Sergeant Stevenson’s memoir, a mine of useful information in this respect, informs us that the regular organized prayer meeting of the Wesleyans in the 1st Division was begun in a gravel-pit just outside the walls of Badajoz, in September, 1809, and never ceased from that time forward. During the long sojourn behind the Lines of Torres Vedras it was held for many weeks in a large wine-press, holding more than a hundred men, behind the village of Cartaxo, quite close to Wellington’s headquarters, where indeed the hymns sung could be clearly heard. There were similar associations in other divisions, some mainly Church of England, some (as in the 79th regiment) Presbyterian. Stevenson says that he never heard of any opposition on the part of commanding officers, save in the case of one captain, whose preaching was finally ended by a course of persecution on the part of his colonel. But of course the “saints” had to endure a good deal of ridicule from their comrades, more especially those of them who took occasion to testify against drunkenness or blasphemy. Stevenson gives a verse of his own, which he says that he pasted up in the sergeants’ room of the 3rd Guards, to discourage profane swearing at large.

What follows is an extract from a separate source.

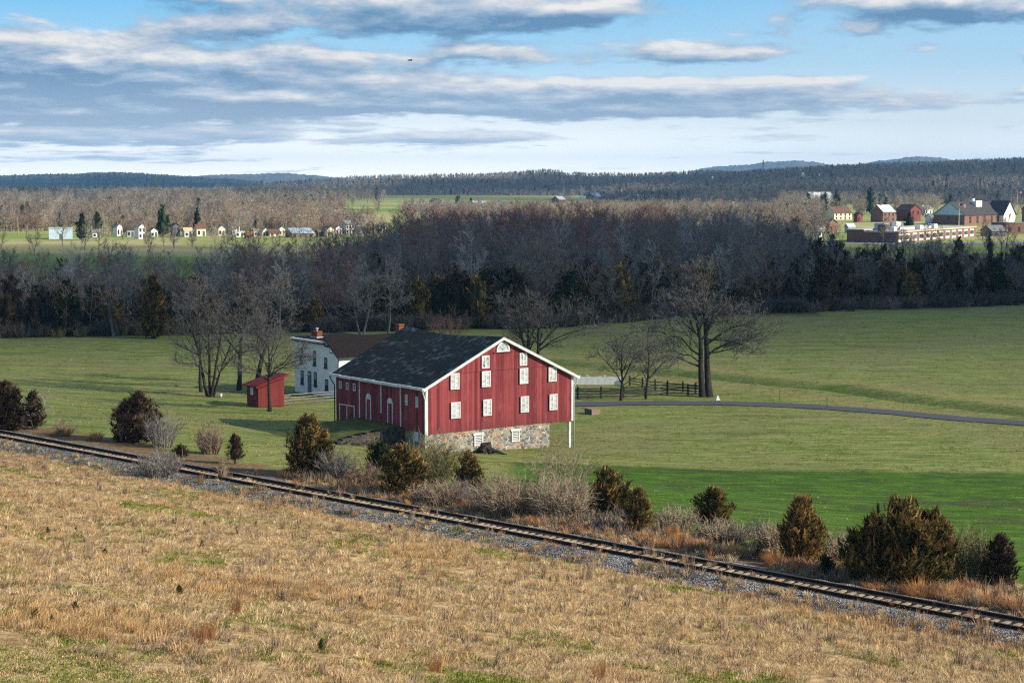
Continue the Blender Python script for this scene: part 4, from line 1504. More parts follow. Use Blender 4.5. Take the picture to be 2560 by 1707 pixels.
def clump(seed, H, R, n=260, w=.010, lean=.45, tint=.5):
    """a tussock of standing dry grass"""
    rng = random.Random(seed)
    CR = TB()
    for i in range(n):
        a = rng.uniform(0, 2 * PI)
        q = math.sqrt(rng.random())
        p = Vector((R * q * math.cos(a) * .7, R * q * math.sin(a) * .7, -.04))
        L = H * rng.uniform(.55, 1.1)
        b = rng.uniform(0, 2 * PI)
        tip = p + Vector((math.cos(a) * q * R * lean + math.cos(b) * .12 * L, math.sin(a) * q * R * lean + math.sin(b) * .12 * L, L))
        CR.blade(p, tip, w, tint + rng.uniform(-.3, .2), tint + rng.uniform(-.1, .35), Vector((0, 0, .08 * L)))
    return CR

# twig and needle colours
MT_GREY = foliage_mat('grey_twigs', [(0, (.050, .047, .044)), (.4, (.125, .119, .112)), (1, (.225, .216, .205))], .3)
MT_PALE = foliage_mat('pale_twigs', [(0, (.14, .135, .125)), (.4, (.27, .262, .245)), (1, (.40, .39, .36))], .3)
MT_RED = foliage_mat('red_budded_twigs', [(0, (.075, .053, .050)), (.4, (.165, .098, .086)), (1, (.27, .14, .118))], .3)
MT_BROWN = foliage_mat('brown_twigs', [(0, (.075, .055, .042)), (.4, (.17, .128, .095)), (1, (.27, .21, .16))], .3)
MT_DARK = foliage_mat('dark_twigs', [(0, (.030, .027, .025)), (.35, (.062, .057, .054)), (1, (.155, .150, .145))], .2)
MT_TAN = foliage_mat('tan_twigs', [(0, (.10, .075, .05)), (.4, (.22, .175, .125)), (1, (.36, .30, .22))], .2)
MT_OLIVE = foliage_mat('olive_twigs', [(0, (.06, .058, .028)), (.4, (.13, .125, .06)), (1, (.23, .21, .11))], .2)
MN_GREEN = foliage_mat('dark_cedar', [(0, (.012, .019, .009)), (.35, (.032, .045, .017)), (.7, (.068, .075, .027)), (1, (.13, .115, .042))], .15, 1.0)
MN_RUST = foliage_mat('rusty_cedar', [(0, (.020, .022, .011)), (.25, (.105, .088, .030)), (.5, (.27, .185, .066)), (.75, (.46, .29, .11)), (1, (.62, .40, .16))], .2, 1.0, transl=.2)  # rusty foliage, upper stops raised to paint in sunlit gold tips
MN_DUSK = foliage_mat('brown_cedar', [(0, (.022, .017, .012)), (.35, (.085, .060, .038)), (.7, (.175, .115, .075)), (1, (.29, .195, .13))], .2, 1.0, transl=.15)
MN_OLIVE = foliage_mat('olive_cedar', [(0, (.022, .030, .010)), (.35, (.065, .075, .022)), (.7, (.13, .13, .04)), (1, (.20, .18, .06))], .2, 1.0)
MN_PINE = foliage_mat('green_pine', [(0, (.012, .026, .012)), (.4, (.030, .058, .022)), (1, (.075, .105, .036))], .25, 1.0)
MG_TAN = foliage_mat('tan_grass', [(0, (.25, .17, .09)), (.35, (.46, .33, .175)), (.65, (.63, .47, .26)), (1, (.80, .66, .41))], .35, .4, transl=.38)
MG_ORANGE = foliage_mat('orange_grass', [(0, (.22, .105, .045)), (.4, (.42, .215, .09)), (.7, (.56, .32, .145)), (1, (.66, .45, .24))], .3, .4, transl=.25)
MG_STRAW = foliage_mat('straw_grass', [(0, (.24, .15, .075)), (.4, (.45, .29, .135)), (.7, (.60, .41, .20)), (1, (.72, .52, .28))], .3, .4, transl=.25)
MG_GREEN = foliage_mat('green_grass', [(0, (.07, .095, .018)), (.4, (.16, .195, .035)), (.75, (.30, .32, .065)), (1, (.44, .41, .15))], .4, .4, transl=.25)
MG_BROWN = foliage_mat('brown_weeds', [(0, (.10, .072, .052)), (.4, (.21, .155, .11)), (1, (.34, .26, .19))], .35, .4)

def plant(name, p, parts, rz=0.0, sc=1.0, label=None, cat='tree', group=None):
    """parts: list of (part name, mesh). One part only -> the thing is that mesh itself"""
    if len(parts) == 1:
        o = link_mesh(name, parts[0][1], None, p, label, cat, group)
    else:
        o = empty(name, p, 0, label, cat, group)
        for nm, me in parts:
            link_mesh(nm, me, o)
    o.rotation_euler = (0, 0, rz)
    o.scale = (sc, sc, sc) if not isinstance(sc, tuple) else sc
    return o
def copy_plant(o, p, rz, sc):
    c = o.copy()
    COL.objects.link(c)
    c.location, c.rotation_euler, c.scale = p, (0, 0, rz), sc
    for ch in o.children:
        k = ch.copy()
        COL.objects.link(k)
        k.parent = c
    return c

# ------------------------------------------------------------------ trees round the farm
def farm_trees():
    def tree(px, py, top, label, seed, bark=M_BARK_DK, twig=MT_DARK, **kw):
        p = at(px, py)
        H = (py - top) * mpp(p)
        tr, cr = bare_tree(seed, H, **kw)
        return plant('bare_tree', p, [('trunk', tr.mesh('trunk', bark, True)), ('crown', cr.mesh('crown', twig))], 0, 1.0, label)
    C1 = (15, 7, 6, 4)
    tree(503, 980, 700, 'slender bare tree with one straight trunk, leftmost behind the multi stemmed tree', 21, r0=.19, counts=C1, tmin=.3)
    tree(526, 992, 705, 'bare tree with four trunks rising from one base left of the red shed', 22, r0=.20, nstem=4, spread=.26, counts=(11, 6, 5, 3), tmin=.25,
         limbs=[(.22, -4.2, 1.6, -.5, .09), (.3, 3.2, 2.4, .6, .08)])
    tree(597, 975, 690, 'tall bare tree with a thick straight trunk between the multi stemmed tree and the shed', 23, r0=.28, counts=C1, tmin=.3)
    tree(641, 966, 690, 'bare tree whose trunk rises from behind the red shed roof', 24, r0=.30, counts=C1, tmin=.26, lens=(.5, .55, .6, .6))
    tree(674, 1028.5, 812, 'bare tree with a vase shaped crown standing in front of the red shed', 25, r0=.2, counts=(12, 6, 5, 3), tmin=.36, lens=(.62, .6, .6, .6), wob=.1,
         limbs=[(.42, 3.3, 2.6, .5, .09), (.40, -3.0, 1.2, .3, .08), (.45, 4.0, 1.4, -.5, .07), (.5, -2.2, 3.4, -.6, .08)])
    tree(1552, 1001.5, 835, 'small bare tree with a rounded crown, nearer the barn of the two by the fence', 26, r0=.17, counts=(14, 7, 5, 3), tmin=.27, lens=(.62, .55, .55, .6),
         limbs=[(.30, -2.8, 3.0, .2, .09), (.33, 2.2, 3.4, -.3, .09)])
    tree(1614.5, 997.5, 812, 'small upright bare tree, farther from the barn of the two by the fence', 27, r0=.15, counts=(13, 6, 5, 3), tmin=.27, lens=(.5, .55, .55, .6),
         limbs=[(.3, 2.6, 2.2, .2, .07), (.36, -1.7, 3.0, .3, .07)])
    # the big double-trunked tree
    p = at(1766, 992)
    H = (992 - 655) * mpp(p)
    R = empty('bare_tree', p, 0, 'big bare tree with twin trunks and long drooping limbs beside the lane', 'tree')
    for k, (x0, sd, lm) in enumerate(((-.38, 31, [(.27, -6.0, .3, -.6, .13), (.36, -5.4, 2.2, .8, .12), (.40, -4.2, 3.4, -.5, .11), (.30, -5.0, .6, 1.2, .09), (.5, -3.4, 4.2, .6, .10)]),
                                      (.32, 32, [(.33, 6.4, 1.0, .6, .13), (.42, 7.0, 1.5, -.4, .13), (.46, 5.6, -2.2, -.9, .12), (.36, 4.6, -.8, .9, .09), (.55, 4.2, 1.6, .4, .10), (.6, 3.6, -1.0, -.7, .08)]))):
        tr, cr = bare_tree(sd, H * (1 if k else .93), r0=.40 if k else .36, counts=(16, 7, 5, 4), tmin=.46, lens=(.40, .55, .6, .6), limbs=lm, minr=.02, lean=.02)
        link_mesh('trunk', tr.mesh('trunk', M_BARK_DK, True), R, (x0, .1 * k, 0))
        link_mesh('crown', cr.mesh('crown', MT_DARK), R, (x0, .1 * k, 0))
    # behind the barn roof
    p = at(1328, 925)
    tr, cr = bare_tree(41, (925 - 712) * mpp(p), r0=.32, nstem=3, spread=.22, counts=(13, 7, 5, 4), tmin=.25, lens=(.5, .55, .6, .6),
                       limbs=[(.30, 8.0, 2.2, .5, .11), (.4, -4.6, 4.2, .4, .09), (.36, 5.2, 3.8, -.4, .1)])
    plant('bare_tree', p, [('trunk', tr.mesh('trunk', M_BARK_DK, True)), ('crown', cr.mesh('crown', MT_DARK))], 0, 1, 'wide bare tree standing behind the right half of the barn roof')
    p = at(1120, 850)
    cr = shrub(43, 4.6, 3.2, 36, 9, .016, .5, .02, 1.2, 3)
    plant('bare_bush', p, [('bush', cr.mesh('bush', MT_RED))], 0, 1, 'reddish bare bush fanning out behind the ridge of the barn roof', 'bush')
farm_trees()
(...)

“It chills the blood to hear the Blest Supreme
Rashly appealed to on each trifling theme,
Maintain your rank: vulgarity despise;
To swear is neither brave, polite, nor wise.”

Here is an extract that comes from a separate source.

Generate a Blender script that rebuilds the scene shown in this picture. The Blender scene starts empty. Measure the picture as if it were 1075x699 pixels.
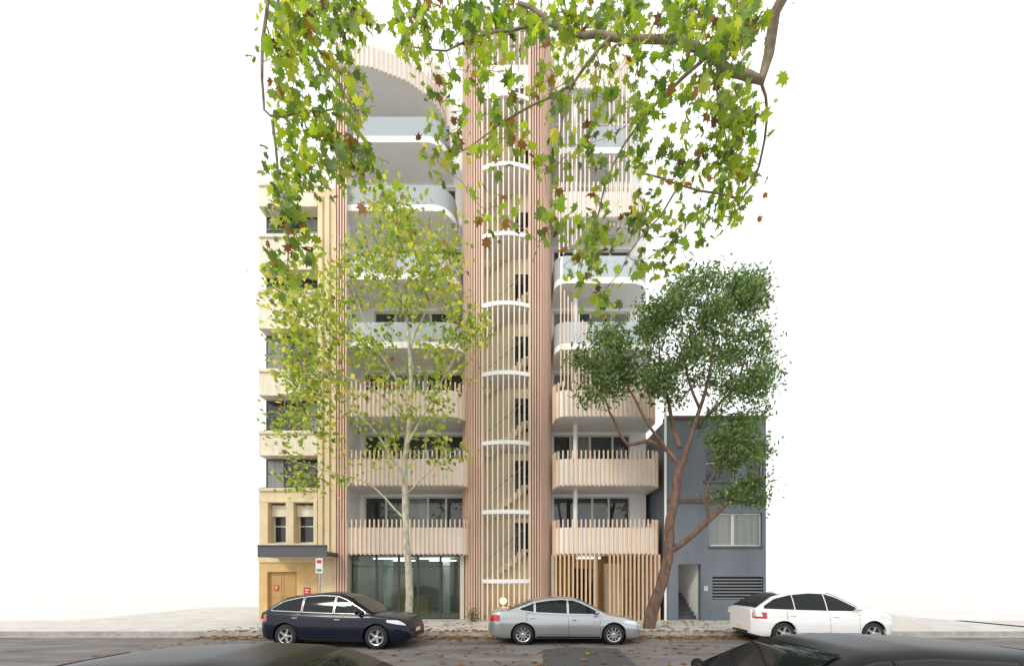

We may observe a certain canny appeal to the self-respect of the non-commissioned officer, in the insinuation that by blasphemy he lowers himself to the ranks, and is guilty of vulgarity and want of politeness. It is to be feared that these couplets might have been not inappropriately hung up in the mess rooms of certain regiments whose colonels were by no means choice in their language.

Soldier-Parsons

Among the senior officers of the Peninsular Army there were a good number who were not merely like Wellington, conformists of an official sort, but zealous Christians, such were Hill, Le Marchant,[332] Colborne, and John Beckwith—the Light Division colonel, who devoted his later years to taking care of the Waldenses of Piedmont, among whom he settled down in the evening of his life. Quite a sprinkling of the younger officers took orders when the war was over, after the great disbandment of 1816–17, when all the second battalions were disembodied. Such were three men who have left us excellent Peninsular diaries, Gleig of the 85th, the author of “The Subaltern,” and other works, afterwards Chaplain-General to the forces; Dallas, who made a great name as an evangelist at Burford, was another soldier-parson; Boothby, who wrote a good journal concerning Maida, Corunna, and Talavera, was a third. The type generally ran to strong Evangelicalism, as was natural, considering that this was the really live and vigorous element in the Church of that day.

It is clear that the religious condition of regiments varied extremely—that in some the influence of serious and devout officers and men was large, in others practically invisible. The character of the colonel made some difference for good or bad, but I imagine that more depended on the existence or non-existence of some small knot of officers or sergeants who did not fear to let their views be known, and formed a nucleus around which steady men gathered. Their names are mostly forgotten, the record of their witnessing has perished, or emerges only in some obscure corner of a little-read biography or an old religious magazine. I could wish that some sympathetic hand could devote a whole book to collecting and recording that which I have only been able to touch upon in this short chapter. It is a side of the life of the Peninsular Army which well deserves recording, since without some notice of it the picture of military society during the great war is wholly incomplete.